── Data extract

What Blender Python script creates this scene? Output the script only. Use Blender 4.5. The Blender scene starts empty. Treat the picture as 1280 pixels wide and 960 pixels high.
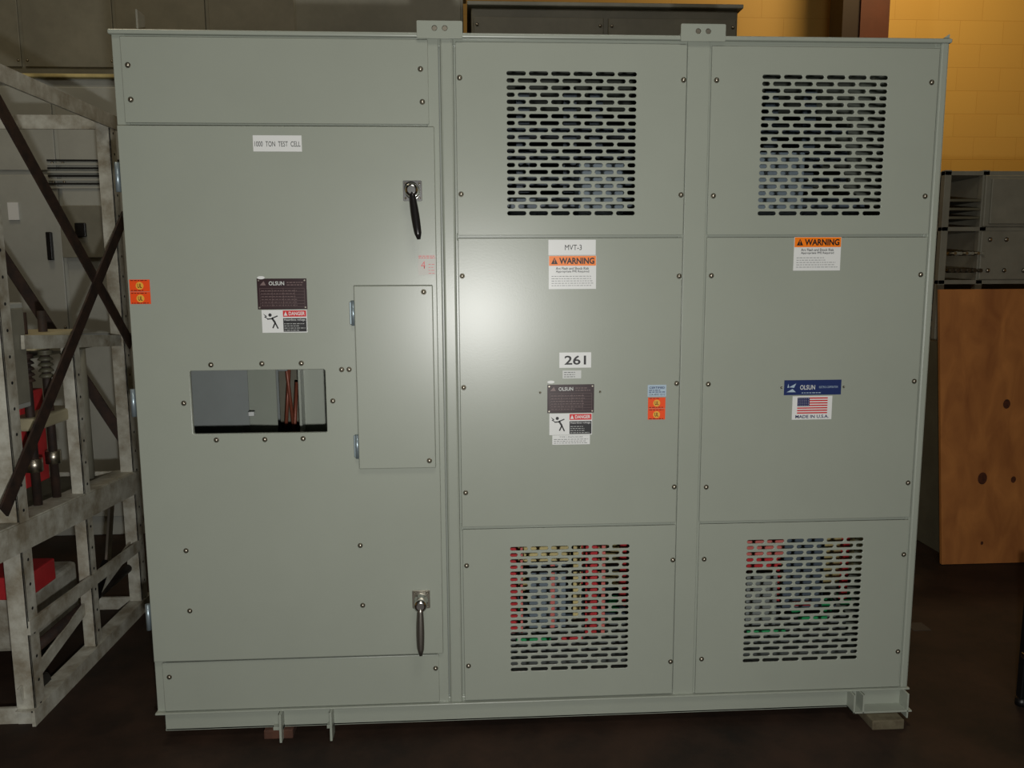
import bpy, math, random, bmesh
from mathutils import Vector, Matrix
random.seed(4)
scene=bpy.context.scene
COL=scene.collection
try:
    scene.view_settings.view_transform='Standard'
    scene.view_settings.look='None'
    scene.view_settings.exposure=0
except Exception: pass

# ---------------------------------------------------------------- materials
def lin(c):
    return tuple((v/255/12.92 if v/255<=0.04045 else ((v/255+0.055)/1.055)**2.4) for v in c)
def mat(name,rgb,rough=0.5,metal=0.0,noise=0.0,nscale=8.0,bump=0.0,bscale=300,spec=0.5,rgb2=None,coat=0,rvar=0):
    m=bpy.data.materials.new(name);m.use_nodes=True
    nt=m.node_tree;b=nt.nodes['Principled BSDF']
    c=lin(rgb)
    b.inputs['Base Color'].default_value=(*c,1)
    b.inputs['Roughness'].default_value=rough
    b.inputs['Metallic'].default_value=metal
    b.inputs['Specular IOR Level'].default_value=spec
    b.inputs['Coat Weight'].default_value=coat
    b.inputs['Coat Roughness'].default_value=0.18
    tc=nt.nodes.new('ShaderNodeTexCoord')
    if noise>0 or rgb2:
        n=nt.nodes.new('ShaderNodeTexNoise');n.inputs['Scale'].default_value=nscale;n.inputs['Detail'].default_value=6;n.inputs['Roughness'].default_value=0.65
        nt.links.new(tc.outputs['Object'],n.inputs['Vector'])
        r=nt.nodes.new('ShaderNodeValToRGB')
        c2=lin(rgb2) if rgb2 else tuple(v*(1-noise) for v in c)
        r.color_ramp.elements[0].position=0.35;r.color_ramp.elements[1].position=0.65
        r.color_ramp.elements[0].color=(*c2,1);r.color_ramp.elements[1].color=(*c,1)
        nt.links.new(n.outputs['Fac'],r.inputs['Fac']);nt.links.new(r.outputs['Color'],b.inputs['Base Color'])
        if rvar>0:
            mr=nt.nodes.new('ShaderNodeMapRange');mr.inputs['To Min'].default_value=rough-rvar;mr.inputs['To Max'].default_value=rough+rvar
            nt.links.new(n.outputs['Fac'],mr.inputs['Value']);nt.links.new(mr.outputs['Result'],b.inputs['Roughness'])
    if bump>0:
        n2=nt.nodes.new('ShaderNodeTexNoise');n2.inputs['Scale'].default_value=bscale;n2.inputs['Detail'].default_value=2
        nt.links.new(tc.outputs['Object'],n2.inputs['Vector'])
        bp=nt.nodes.new('ShaderNodeBump');bp.inputs['Strength'].default_value=bump;bp.inputs['Distance'].default_value=0.002
        nt.links.new(n2.outputs['Fac'],bp.inputs['Height']);nt.links.new(bp.outputs['Normal'],b.inputs['Normal'])
    return m
PAINT=mat('grey_enamel',(154,160,148),0.325,noise=0.05,nscale=1.8,bump=0.05,bscale=240,spec=0.55)
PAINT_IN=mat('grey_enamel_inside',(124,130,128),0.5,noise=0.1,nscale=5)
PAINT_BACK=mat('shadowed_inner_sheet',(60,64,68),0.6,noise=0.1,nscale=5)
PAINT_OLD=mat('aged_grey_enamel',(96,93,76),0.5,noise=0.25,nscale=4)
PAINT_OLD2=mat('pale_aged_enamel',(132,130,116),0.5,noise=0.25,nscale=4)
PAINT_PALE=mat('pale_grey_enamel',(168,170,162),0.45,noise=0.15,nscale=3)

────

Copy out every line of the data that includes "scene".

§ The answer
What Blender Python script creates this scene? Output the script only. Use Blender 4.5. The Blender scene starts empty. Treat the picture as 1280 pixels wide and 960 pixels high.
scene=bpy.context.scene
COL=scene.collection
    scene.view_settings.view_transform='Standard'
    scene.view_settings.look='None'
    scene.view_settings.exposure=0